The Spock's Beard Snow album is a chronicling of a man born in a rural town who is all albino and can like feel people's feelings and thoughts. He can touch them and heal their pain (basically the exact same characte from that crappy movie, Powder). The guy goes to New York where he joins with some other dude and he starts healing people. He becomes very popular, but in the end he falls for the wrong woman, and the irony is that he couldn't see his own fate when he touched her (as he could see everyone else's). He ends up on the street. This is a 2 disc album. The Dream Theater: Scenes from a Memory is about a guy that gets hypnotized and relives the brutal murder of a Victorian woman. She was married, but had fallen in love with her husband's brother. The husband caught her one night and shot his brother and his wife and passed it off as suicide. No one ever found out about it, but this guy under hypnosis somehow knows and it helps him fix whatever psychological problems he is having (I'm still a little uncertain of what happens in the end of this CD...but it's a great listen). Both of these albums are prog rock (you know...same basic genre as Rush...but good).
Thank you Batman, and MC Mark for bringing up some sweet Zappa, I'm now going to listen to some Joe's Garage and follow that with You Are What You Is. It's been forever since I've listened to that. Now for my contribution to the thread. The Blanks - King Fred
Yep. Operation: Mindcrime is probably one of my favorite metal albums from the 80's. The box set is amazing. I bought it before they had DVD's 2112 is pretty damn good as well. Cant knock the best power trio rock band of all time.
I went to 2 shows on the Operation Mindcrime tour in '91, Binghampton, NY and Bethlehem-Easton, Pa. Incredible shows!
Ziggy Stardust - Bowie From the All Music Guide: Borrowing heavily from Marc Bolan's glam rock and the future shock of A Clockwork Orange, David Bowie reached back to the heavy rock of The Man Who Sold the World for The Rise & Fall of Ziggy Stardust and the Spiders From Mars. Constructed as a loose concept album about an androgynous alien rock star named Ziggy Stardust, the story falls apart quickly, yet Bowie's fractured, paranoid lyrics are evocative of a decadent, decaying future, and the music echoes an apocalyptic, nuclear dread. Fleshing out the off-kilter metallic mix with fatter guitars, genuine pop songs, string sections, keyboards, and a cinematic flourish, Ziggy Stardust is a glitzy array of riffs, hooks, melodrama, and style and the logical culmination of glam. Mick Ronson plays with a maverick flair that invigorates rockers like "Suffragette City," "Moonage Daydream," and "Hang Onto Yourself," while "Lady Stardust," "Five Years," and "Rock and Roll Suicide" have a grand sense of staged drama previously unheard of in rock & roll. And that self-conscious sense of theater is part of the reason why Ziggy Stardust sounds so foreign. Bowie succeeds not in spite of his pretensions but because of them, and Ziggy Stardust — familiar in structure, but alien in performance — is the first time his vision and execution met in such a grand, sweeping fashion.
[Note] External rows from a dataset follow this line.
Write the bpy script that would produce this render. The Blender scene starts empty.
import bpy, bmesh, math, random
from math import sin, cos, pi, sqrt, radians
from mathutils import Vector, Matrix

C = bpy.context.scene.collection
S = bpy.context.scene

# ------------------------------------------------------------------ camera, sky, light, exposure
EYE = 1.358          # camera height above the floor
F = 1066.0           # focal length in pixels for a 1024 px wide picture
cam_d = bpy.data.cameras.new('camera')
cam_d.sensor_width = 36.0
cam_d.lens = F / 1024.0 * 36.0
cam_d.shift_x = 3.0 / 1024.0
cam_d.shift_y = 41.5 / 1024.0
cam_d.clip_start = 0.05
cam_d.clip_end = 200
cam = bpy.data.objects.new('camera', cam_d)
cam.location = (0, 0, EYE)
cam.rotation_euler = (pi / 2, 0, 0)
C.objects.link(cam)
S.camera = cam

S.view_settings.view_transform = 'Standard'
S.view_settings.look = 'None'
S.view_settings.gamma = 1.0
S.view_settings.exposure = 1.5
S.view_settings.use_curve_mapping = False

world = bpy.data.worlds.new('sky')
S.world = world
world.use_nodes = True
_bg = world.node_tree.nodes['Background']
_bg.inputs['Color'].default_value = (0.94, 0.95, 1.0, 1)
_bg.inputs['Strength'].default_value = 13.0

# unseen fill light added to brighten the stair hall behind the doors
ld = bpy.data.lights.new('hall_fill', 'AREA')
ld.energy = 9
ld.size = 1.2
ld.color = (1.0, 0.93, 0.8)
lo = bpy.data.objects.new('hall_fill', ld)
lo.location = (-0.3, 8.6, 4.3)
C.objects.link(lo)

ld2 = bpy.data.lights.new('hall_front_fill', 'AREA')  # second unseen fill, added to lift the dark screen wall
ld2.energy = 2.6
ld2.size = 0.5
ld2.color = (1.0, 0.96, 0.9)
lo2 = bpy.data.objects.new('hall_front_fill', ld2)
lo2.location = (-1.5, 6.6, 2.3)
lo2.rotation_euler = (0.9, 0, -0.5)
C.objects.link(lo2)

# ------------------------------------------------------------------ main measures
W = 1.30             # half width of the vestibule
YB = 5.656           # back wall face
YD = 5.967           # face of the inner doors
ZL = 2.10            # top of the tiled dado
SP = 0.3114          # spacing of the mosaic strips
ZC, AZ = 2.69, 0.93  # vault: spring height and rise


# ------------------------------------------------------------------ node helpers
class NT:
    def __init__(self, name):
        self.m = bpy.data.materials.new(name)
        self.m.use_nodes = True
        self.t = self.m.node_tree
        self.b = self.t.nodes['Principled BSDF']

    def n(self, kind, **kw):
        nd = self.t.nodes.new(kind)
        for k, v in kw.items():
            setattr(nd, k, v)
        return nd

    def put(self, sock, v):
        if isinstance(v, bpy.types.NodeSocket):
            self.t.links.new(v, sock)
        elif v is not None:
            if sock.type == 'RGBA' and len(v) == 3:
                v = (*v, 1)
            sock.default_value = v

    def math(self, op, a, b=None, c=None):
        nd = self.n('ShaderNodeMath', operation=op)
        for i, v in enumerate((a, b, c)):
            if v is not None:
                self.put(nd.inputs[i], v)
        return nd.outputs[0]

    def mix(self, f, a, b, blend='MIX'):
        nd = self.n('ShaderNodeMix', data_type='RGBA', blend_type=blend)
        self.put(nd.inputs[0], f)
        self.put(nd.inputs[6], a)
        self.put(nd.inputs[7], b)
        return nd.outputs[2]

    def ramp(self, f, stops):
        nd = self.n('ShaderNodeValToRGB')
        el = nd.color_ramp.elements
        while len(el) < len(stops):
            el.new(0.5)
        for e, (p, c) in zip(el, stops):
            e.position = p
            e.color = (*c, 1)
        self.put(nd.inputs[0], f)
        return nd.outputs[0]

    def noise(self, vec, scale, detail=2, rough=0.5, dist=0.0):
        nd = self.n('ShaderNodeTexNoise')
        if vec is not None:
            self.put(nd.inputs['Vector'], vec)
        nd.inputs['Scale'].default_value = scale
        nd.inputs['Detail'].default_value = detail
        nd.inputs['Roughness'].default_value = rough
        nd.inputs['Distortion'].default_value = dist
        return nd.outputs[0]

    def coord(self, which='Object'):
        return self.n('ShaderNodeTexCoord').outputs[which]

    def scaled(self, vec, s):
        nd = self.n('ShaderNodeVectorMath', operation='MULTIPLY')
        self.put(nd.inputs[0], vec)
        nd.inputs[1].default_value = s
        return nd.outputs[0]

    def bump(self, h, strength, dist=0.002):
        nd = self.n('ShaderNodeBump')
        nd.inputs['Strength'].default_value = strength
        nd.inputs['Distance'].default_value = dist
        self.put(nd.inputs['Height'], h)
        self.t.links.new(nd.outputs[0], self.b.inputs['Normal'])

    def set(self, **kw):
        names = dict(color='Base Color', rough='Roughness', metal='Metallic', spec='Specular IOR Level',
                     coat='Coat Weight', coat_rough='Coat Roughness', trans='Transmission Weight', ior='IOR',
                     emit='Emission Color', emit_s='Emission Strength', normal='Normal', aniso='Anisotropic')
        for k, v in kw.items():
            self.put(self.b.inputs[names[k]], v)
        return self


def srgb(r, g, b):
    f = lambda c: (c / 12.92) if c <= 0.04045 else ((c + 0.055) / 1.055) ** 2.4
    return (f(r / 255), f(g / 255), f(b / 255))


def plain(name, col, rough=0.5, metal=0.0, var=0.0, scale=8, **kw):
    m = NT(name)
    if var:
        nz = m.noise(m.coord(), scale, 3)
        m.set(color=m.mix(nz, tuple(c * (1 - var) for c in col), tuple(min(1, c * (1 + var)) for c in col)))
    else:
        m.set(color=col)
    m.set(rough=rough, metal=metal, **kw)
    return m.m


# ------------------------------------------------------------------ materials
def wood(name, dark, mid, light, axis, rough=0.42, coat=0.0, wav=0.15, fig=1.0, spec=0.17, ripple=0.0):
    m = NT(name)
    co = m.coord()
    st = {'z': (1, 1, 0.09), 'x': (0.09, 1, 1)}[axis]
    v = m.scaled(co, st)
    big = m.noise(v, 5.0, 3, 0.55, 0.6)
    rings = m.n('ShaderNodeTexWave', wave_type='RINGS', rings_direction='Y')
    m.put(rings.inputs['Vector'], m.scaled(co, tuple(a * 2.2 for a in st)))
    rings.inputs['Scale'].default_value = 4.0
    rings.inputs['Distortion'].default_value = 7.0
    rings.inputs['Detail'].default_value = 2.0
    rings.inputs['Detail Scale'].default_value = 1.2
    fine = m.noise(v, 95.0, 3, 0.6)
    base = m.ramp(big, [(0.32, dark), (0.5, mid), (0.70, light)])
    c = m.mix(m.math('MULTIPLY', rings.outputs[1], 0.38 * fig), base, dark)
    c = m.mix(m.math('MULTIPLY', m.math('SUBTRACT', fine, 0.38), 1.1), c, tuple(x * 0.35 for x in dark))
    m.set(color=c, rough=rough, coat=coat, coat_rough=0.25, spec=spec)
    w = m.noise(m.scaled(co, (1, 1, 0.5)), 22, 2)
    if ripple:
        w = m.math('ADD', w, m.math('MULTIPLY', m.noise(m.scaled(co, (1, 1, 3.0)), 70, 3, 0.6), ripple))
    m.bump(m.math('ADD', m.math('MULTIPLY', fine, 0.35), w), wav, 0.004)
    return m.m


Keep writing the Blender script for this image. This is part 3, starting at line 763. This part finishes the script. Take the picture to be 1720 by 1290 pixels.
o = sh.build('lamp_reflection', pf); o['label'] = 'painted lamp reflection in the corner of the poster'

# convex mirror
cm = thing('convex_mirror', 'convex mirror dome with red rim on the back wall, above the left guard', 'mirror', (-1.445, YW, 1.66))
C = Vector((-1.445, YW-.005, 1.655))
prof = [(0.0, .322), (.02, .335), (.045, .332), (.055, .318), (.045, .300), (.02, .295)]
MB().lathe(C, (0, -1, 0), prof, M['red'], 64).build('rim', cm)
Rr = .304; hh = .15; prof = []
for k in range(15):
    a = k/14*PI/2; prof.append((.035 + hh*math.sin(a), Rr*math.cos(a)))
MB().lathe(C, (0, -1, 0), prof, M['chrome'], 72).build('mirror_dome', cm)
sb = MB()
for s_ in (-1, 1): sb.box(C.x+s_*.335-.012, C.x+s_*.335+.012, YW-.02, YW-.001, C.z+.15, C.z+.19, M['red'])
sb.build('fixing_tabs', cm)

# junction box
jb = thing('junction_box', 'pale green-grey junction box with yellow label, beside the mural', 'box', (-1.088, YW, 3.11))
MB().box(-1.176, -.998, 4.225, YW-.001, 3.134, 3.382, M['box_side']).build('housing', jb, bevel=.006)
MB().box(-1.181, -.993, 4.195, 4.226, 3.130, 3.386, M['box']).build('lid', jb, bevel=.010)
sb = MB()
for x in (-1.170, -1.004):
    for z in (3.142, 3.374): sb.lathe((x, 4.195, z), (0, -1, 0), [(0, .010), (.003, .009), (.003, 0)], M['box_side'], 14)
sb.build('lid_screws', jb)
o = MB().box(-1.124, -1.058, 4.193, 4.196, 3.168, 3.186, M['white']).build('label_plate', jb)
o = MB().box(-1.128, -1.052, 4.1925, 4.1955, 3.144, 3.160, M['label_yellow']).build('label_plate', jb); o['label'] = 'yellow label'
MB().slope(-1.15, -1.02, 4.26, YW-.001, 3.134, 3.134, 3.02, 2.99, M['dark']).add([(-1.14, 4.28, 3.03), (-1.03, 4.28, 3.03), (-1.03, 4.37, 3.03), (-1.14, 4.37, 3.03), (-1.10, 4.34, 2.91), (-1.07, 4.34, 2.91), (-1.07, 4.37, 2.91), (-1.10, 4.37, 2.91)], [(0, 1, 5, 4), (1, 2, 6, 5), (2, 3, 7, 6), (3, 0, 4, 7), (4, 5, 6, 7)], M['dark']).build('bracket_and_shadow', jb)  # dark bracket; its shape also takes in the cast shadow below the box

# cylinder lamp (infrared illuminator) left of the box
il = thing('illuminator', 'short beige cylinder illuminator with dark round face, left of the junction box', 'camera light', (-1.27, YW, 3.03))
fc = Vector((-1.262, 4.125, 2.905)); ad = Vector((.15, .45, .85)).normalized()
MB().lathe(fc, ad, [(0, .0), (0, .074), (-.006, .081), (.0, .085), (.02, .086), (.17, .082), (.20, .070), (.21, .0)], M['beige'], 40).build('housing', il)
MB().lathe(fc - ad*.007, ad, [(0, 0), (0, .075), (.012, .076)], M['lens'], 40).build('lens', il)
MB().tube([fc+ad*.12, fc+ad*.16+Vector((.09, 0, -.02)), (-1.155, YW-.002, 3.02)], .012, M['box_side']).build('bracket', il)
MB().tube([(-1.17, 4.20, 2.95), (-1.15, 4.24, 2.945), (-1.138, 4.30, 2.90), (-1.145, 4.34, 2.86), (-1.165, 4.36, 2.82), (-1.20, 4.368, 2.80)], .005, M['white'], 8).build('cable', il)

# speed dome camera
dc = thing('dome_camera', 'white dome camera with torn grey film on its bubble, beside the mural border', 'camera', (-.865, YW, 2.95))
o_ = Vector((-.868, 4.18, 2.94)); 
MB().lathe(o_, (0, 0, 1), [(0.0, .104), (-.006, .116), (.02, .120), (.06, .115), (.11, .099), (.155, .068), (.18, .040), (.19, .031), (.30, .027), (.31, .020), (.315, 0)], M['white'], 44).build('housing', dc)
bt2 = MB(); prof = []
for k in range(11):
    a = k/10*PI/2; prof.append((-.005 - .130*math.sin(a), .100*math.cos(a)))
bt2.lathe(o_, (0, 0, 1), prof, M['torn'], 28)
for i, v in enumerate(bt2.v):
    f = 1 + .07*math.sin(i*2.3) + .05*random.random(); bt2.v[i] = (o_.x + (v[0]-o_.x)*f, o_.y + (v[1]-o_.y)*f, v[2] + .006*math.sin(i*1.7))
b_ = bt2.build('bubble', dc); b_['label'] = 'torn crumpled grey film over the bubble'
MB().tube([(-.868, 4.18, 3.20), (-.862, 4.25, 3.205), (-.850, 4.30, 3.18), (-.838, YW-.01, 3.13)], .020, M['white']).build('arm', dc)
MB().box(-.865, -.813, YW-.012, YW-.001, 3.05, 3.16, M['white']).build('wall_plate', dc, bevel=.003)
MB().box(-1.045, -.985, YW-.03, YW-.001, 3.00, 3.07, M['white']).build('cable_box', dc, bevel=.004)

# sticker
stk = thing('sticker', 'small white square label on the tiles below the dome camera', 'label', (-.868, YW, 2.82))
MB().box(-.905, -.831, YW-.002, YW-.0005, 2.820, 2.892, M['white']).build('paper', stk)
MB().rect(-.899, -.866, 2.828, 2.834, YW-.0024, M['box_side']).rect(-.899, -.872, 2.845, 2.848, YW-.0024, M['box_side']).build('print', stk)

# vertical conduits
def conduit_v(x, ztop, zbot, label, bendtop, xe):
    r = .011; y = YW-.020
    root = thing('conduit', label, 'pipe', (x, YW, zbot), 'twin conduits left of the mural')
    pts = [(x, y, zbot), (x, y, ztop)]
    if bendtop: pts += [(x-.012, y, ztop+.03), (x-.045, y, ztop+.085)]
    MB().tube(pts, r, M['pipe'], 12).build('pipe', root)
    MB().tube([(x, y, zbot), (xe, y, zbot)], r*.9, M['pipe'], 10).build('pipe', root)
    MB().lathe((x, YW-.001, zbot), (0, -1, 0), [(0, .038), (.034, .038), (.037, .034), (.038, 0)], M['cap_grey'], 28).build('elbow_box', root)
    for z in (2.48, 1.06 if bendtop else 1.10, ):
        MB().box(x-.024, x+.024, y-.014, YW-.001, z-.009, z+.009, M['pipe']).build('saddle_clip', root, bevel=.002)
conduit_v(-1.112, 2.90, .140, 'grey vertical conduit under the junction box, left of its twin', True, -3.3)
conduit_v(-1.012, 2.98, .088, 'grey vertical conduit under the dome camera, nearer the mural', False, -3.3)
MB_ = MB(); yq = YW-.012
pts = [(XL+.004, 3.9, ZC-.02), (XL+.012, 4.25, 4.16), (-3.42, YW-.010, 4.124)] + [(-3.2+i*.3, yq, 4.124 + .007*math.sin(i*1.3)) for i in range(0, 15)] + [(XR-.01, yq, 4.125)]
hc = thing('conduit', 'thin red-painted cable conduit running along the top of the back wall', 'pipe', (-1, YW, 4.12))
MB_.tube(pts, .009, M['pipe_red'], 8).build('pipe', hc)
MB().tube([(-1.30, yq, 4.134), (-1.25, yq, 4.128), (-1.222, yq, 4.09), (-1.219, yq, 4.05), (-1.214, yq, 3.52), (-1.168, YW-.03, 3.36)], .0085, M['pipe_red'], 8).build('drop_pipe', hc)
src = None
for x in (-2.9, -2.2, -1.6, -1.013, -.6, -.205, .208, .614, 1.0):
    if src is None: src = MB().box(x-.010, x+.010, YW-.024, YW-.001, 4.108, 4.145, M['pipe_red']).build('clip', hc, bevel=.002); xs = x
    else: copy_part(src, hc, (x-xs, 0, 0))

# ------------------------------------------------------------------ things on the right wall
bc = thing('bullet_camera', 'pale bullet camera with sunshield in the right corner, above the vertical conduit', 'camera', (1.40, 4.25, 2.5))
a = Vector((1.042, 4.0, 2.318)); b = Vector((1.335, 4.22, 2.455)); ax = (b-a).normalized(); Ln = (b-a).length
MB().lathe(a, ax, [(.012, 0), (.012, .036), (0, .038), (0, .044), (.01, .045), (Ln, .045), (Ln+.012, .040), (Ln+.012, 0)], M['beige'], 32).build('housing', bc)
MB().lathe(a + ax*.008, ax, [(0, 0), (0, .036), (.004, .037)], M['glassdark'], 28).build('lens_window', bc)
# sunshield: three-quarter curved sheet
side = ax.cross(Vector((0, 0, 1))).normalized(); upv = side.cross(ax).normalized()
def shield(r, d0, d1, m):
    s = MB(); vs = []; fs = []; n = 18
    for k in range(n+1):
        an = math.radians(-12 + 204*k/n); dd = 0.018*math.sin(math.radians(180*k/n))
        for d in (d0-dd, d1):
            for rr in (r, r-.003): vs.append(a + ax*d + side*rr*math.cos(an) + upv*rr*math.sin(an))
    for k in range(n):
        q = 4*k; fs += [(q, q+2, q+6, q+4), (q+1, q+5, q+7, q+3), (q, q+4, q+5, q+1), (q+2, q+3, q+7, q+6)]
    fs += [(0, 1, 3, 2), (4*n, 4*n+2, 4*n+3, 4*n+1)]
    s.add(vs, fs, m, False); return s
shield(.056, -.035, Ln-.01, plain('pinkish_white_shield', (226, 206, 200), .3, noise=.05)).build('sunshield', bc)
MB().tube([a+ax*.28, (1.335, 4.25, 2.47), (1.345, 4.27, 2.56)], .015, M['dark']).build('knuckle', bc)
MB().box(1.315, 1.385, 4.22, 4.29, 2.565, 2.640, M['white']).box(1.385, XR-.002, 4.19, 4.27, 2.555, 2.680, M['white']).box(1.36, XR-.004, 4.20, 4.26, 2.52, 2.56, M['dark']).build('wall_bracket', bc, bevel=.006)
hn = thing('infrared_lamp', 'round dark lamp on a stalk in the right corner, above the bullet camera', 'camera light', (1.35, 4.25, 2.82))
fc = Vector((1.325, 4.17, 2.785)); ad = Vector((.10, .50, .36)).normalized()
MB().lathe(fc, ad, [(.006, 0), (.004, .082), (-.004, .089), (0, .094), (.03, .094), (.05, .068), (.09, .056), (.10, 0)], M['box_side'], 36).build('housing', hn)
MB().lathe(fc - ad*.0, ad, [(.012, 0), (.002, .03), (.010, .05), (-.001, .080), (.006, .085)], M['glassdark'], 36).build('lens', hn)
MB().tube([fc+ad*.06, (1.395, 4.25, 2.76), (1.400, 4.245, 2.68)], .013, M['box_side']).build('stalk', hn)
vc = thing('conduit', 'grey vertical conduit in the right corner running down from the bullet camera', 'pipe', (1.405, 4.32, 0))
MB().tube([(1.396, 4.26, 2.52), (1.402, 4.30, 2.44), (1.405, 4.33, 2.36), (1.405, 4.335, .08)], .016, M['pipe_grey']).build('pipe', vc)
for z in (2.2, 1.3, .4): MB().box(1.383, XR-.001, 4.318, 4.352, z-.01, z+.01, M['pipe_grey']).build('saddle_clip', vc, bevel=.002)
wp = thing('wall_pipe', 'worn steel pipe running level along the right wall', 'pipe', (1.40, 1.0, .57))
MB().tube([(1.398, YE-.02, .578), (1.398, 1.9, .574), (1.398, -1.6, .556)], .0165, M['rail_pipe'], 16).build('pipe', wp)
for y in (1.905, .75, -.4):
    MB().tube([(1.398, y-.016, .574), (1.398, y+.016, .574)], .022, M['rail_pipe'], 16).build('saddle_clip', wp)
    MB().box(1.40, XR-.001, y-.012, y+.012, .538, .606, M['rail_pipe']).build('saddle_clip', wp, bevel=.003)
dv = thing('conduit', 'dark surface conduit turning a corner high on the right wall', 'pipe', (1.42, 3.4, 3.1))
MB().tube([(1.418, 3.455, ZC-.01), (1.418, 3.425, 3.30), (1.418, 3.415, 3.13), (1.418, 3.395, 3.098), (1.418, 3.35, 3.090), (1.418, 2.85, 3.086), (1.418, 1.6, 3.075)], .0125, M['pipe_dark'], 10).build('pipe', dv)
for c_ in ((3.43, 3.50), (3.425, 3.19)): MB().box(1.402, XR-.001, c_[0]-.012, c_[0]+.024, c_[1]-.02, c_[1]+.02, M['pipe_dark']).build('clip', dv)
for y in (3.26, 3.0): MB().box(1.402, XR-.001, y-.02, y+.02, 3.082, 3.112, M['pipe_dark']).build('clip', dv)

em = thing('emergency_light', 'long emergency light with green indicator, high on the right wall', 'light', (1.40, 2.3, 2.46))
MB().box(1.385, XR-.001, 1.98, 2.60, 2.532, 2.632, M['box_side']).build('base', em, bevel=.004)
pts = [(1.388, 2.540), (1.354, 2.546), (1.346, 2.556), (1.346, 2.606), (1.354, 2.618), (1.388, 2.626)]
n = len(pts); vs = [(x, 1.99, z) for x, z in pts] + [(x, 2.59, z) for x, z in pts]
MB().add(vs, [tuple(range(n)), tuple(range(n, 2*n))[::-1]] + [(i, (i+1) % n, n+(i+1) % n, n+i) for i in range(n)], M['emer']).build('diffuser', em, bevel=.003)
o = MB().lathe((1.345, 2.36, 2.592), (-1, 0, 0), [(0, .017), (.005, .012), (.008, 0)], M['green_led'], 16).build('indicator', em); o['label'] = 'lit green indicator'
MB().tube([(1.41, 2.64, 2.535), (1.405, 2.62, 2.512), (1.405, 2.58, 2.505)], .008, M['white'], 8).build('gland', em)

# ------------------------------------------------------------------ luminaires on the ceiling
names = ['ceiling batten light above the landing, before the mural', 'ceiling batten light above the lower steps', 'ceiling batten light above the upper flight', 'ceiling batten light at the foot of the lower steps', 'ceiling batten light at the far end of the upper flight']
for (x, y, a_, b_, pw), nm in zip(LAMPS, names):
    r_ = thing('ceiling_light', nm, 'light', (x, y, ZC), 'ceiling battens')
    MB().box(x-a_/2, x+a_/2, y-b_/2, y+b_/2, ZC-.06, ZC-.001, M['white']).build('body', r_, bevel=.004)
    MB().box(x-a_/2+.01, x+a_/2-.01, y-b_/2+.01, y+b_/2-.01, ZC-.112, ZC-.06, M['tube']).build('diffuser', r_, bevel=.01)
I wasn't aware they had released a DVD of this? They did however reissue the Livecrime CD recently, by itself and remastered. I picked it up. Never wanted to have to by the video just to get the album.
I would suggest the Firesign Theater. A couple of my favorites are: Don't Crush That Dwarf, Hand Me the Pliers I Think We're All Bozos on This Bus
I agree with the others that recommended Operation Mindcrime. That is a killer album and one of my all time favorites.
Operation Mindcrime, saw that one in the summit. What about the 4 or 5 song section of Dirt by Alice in chains that is based on heroin abuse. Not technically a concept album, but IMO one of the all time great albums.